Hezbollah, the only political faction in Lebanon with a vision, is aware that its alliance with the Free Patriotic Movement is not merely a domestic policy tactic. It is an alliance with a broad segment of the country’s Maronites in particular and its Christians in general that has enabled it to obstruct the roles of the Vatican, France and the international community.

The party has played on the lust for power of the FPM’s populists with dexterity. It also managed to speak to the Christians’ minoritarian mentality by stoking fears of a pressing internal Sunni threat manifested in the position of prime minister and an external threat represented by extremist groups, which are presented as eying the Christians and the president’s prerogatives. Their attempts, unfortunately, have resonated strongly in the conscious and unconscious minds of many Christian leaders, who are, as they had done in 2005, sacrificing the homeland to preserve the “position of president.”
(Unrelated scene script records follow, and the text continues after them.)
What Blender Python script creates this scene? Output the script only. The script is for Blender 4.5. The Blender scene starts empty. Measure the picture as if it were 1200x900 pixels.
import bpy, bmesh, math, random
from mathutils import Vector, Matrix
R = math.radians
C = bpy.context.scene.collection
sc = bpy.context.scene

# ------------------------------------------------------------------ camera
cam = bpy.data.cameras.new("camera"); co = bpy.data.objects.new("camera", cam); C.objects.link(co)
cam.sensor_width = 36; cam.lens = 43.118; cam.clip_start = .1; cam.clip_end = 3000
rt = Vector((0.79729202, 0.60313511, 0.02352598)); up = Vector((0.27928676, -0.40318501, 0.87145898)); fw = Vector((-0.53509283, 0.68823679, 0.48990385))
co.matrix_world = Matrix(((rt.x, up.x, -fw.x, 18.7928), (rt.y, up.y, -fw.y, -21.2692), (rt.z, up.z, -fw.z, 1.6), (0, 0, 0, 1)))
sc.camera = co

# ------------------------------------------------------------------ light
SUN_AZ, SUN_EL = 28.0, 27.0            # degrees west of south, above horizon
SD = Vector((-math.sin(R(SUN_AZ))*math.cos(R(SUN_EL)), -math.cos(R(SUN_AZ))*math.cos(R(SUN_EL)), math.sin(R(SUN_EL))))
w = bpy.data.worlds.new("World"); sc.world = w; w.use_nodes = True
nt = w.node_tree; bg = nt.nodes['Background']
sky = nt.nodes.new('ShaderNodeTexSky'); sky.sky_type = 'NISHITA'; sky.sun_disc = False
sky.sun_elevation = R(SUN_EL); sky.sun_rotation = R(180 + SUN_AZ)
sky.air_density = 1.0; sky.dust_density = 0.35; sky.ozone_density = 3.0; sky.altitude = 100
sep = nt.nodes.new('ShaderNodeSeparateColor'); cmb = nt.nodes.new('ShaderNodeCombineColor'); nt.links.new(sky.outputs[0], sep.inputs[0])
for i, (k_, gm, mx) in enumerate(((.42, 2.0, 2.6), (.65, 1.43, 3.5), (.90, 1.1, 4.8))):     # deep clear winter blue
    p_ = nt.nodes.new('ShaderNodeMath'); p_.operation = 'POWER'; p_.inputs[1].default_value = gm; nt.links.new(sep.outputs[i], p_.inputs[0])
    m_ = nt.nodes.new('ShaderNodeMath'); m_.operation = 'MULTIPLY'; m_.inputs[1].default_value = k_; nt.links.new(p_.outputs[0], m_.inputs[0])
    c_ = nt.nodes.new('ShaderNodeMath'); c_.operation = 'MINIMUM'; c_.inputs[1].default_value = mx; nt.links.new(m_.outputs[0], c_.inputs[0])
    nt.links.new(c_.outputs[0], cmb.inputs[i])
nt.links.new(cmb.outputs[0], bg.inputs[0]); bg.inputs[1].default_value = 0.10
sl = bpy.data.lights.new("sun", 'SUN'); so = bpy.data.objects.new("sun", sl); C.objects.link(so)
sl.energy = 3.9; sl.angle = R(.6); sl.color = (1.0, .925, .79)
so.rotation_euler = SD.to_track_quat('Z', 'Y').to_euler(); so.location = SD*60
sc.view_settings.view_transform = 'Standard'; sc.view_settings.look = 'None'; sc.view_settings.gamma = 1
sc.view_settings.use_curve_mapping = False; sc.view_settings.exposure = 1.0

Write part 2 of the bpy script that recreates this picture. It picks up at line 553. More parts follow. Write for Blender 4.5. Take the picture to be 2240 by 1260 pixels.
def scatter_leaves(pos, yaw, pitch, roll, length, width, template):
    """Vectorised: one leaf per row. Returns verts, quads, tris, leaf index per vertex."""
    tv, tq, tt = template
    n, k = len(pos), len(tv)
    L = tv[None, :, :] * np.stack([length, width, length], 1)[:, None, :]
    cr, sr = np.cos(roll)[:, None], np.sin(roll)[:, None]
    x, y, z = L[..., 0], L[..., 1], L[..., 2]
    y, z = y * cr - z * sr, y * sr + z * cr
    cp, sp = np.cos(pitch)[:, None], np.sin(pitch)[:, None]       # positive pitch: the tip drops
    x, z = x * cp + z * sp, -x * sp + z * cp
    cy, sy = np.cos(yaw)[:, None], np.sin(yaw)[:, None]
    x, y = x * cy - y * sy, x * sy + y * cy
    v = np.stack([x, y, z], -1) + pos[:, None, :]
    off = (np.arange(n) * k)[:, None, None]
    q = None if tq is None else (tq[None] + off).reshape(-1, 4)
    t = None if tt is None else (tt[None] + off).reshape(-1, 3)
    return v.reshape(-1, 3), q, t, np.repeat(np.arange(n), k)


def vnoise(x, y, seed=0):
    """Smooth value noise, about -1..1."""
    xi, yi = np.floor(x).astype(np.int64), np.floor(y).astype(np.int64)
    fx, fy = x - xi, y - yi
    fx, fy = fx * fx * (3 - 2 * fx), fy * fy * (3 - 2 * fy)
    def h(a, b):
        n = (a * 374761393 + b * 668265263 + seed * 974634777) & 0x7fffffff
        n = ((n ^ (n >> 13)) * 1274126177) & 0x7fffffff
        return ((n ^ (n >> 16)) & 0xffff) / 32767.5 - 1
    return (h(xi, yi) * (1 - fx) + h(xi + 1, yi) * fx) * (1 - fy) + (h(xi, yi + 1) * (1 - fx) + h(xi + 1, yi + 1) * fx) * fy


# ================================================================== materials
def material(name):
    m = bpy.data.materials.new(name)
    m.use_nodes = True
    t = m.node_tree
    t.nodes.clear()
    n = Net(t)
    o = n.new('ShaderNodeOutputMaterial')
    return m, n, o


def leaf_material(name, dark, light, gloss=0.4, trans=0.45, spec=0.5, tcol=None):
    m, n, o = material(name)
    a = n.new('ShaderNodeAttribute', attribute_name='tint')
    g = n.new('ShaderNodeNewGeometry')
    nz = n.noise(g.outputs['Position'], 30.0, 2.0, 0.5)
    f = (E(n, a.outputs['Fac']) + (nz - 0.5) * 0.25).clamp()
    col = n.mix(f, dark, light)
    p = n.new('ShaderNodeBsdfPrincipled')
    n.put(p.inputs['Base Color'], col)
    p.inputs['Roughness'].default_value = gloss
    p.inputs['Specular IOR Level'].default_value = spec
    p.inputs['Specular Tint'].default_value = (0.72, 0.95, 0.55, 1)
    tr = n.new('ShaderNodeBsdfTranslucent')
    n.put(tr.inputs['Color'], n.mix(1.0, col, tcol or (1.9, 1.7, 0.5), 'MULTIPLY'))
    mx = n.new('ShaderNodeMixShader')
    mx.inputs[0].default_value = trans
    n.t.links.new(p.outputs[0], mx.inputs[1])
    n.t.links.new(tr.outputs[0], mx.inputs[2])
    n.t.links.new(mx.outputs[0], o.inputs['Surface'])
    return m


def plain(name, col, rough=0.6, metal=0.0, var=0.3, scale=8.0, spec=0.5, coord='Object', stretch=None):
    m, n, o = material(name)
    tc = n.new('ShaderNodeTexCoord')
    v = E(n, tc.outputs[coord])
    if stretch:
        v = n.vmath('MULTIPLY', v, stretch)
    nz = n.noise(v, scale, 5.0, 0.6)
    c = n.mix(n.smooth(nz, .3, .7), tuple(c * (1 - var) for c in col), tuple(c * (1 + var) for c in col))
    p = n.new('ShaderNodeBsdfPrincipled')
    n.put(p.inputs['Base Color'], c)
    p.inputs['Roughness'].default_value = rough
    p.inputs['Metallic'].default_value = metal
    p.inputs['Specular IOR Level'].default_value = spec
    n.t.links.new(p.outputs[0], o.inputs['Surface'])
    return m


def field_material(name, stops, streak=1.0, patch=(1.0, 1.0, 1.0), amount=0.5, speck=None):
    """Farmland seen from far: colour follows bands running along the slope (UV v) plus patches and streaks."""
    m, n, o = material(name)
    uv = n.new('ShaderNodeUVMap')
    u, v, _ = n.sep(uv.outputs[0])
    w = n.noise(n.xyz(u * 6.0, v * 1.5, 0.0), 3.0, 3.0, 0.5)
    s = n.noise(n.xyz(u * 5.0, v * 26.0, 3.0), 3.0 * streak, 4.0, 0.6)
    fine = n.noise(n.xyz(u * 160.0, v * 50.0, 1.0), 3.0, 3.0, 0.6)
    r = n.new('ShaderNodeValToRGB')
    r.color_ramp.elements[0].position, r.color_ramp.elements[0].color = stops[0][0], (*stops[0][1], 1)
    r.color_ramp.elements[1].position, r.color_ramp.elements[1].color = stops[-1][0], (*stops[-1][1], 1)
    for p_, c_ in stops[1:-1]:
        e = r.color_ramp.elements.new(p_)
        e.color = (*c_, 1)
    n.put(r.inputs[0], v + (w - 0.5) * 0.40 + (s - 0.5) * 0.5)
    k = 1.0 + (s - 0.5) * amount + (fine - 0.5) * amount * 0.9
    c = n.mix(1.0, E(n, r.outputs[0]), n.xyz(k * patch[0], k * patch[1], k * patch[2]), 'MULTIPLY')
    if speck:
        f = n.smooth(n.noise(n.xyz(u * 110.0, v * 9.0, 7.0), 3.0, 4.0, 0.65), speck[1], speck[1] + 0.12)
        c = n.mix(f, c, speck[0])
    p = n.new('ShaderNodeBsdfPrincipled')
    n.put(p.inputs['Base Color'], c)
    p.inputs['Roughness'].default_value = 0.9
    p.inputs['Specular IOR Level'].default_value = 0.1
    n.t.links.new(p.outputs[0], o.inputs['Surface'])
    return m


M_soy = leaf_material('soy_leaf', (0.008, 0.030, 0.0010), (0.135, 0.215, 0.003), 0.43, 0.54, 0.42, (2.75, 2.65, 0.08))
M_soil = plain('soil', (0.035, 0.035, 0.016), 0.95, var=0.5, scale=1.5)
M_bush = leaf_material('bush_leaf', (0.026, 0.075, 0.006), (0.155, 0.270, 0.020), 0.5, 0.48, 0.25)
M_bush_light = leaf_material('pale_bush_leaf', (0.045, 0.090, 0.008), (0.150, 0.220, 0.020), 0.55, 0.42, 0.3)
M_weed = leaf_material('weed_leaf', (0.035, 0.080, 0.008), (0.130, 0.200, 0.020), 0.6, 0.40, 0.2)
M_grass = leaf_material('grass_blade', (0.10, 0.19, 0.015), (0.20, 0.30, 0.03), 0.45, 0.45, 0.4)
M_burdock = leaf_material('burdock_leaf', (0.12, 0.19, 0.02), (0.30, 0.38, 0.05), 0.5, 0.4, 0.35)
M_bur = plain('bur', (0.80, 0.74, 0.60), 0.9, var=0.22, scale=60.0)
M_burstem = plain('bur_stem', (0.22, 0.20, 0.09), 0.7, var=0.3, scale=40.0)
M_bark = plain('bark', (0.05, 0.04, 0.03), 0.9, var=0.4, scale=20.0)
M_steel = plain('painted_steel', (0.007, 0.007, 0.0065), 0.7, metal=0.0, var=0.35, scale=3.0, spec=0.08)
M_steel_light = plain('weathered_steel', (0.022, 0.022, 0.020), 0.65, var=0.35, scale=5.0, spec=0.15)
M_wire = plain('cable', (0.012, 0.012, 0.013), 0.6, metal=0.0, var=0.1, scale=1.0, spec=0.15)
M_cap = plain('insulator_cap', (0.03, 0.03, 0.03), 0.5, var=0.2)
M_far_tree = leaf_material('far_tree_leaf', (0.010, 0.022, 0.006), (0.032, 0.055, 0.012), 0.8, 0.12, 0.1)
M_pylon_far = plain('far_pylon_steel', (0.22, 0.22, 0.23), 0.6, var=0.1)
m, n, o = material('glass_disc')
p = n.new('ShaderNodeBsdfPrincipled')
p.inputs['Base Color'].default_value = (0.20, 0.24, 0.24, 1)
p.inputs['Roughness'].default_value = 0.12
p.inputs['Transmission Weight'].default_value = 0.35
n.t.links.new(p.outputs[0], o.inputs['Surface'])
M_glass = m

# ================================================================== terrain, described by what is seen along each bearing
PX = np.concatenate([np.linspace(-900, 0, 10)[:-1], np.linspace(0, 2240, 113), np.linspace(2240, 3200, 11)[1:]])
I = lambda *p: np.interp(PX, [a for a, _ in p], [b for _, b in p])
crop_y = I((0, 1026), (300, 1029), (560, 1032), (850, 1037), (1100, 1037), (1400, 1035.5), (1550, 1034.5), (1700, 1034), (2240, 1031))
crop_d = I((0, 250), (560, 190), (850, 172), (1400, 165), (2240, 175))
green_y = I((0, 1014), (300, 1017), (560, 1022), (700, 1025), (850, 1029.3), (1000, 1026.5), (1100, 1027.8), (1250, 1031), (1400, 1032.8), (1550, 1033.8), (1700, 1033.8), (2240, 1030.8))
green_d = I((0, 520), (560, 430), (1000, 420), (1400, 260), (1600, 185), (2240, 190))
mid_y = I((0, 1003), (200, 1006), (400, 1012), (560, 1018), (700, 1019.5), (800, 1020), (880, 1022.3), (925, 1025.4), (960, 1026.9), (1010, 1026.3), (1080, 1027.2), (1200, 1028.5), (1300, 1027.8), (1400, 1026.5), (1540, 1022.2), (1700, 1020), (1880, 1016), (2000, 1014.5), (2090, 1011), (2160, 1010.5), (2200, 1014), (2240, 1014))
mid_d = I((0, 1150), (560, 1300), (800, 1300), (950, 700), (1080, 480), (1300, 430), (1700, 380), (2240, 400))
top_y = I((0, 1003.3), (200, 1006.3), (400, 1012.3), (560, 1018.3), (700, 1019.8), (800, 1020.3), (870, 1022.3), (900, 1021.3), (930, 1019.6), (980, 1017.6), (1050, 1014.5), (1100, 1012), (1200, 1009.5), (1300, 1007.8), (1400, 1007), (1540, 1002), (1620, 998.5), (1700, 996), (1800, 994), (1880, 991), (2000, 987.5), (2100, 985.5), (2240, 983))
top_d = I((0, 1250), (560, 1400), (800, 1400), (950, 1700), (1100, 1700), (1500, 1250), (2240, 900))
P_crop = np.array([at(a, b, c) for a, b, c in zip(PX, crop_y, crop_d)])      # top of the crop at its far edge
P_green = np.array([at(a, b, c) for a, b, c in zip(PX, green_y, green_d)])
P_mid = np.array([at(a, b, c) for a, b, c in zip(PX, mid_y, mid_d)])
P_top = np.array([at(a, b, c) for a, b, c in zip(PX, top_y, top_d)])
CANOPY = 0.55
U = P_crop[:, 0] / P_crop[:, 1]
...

Those who disparage the regional dimension of the Aounists’ agreement with Hezbollah are mistaken. The course is clear, and identifying it does not require much effort. General Aoun burst onto the scene declaring “no to the Taif” and will indeed end his term by toppling it after having sidestepped it in practice. Aoun’s term won’t end before a new Taif, Doha or Saint-Cloud agreement is held in some Arab or foreign capital. The new pact will take us on a highway toward reordering and reorganizing the political system after it had been destroyed. The new pact will be shaped by the internal balance of power and in the image of the most capable regional states. We don’t need astrologers to figure out who they are.

The question remains, what will the Christians’ role be and what will remain of them once the so-called “Sunni threat” recedes.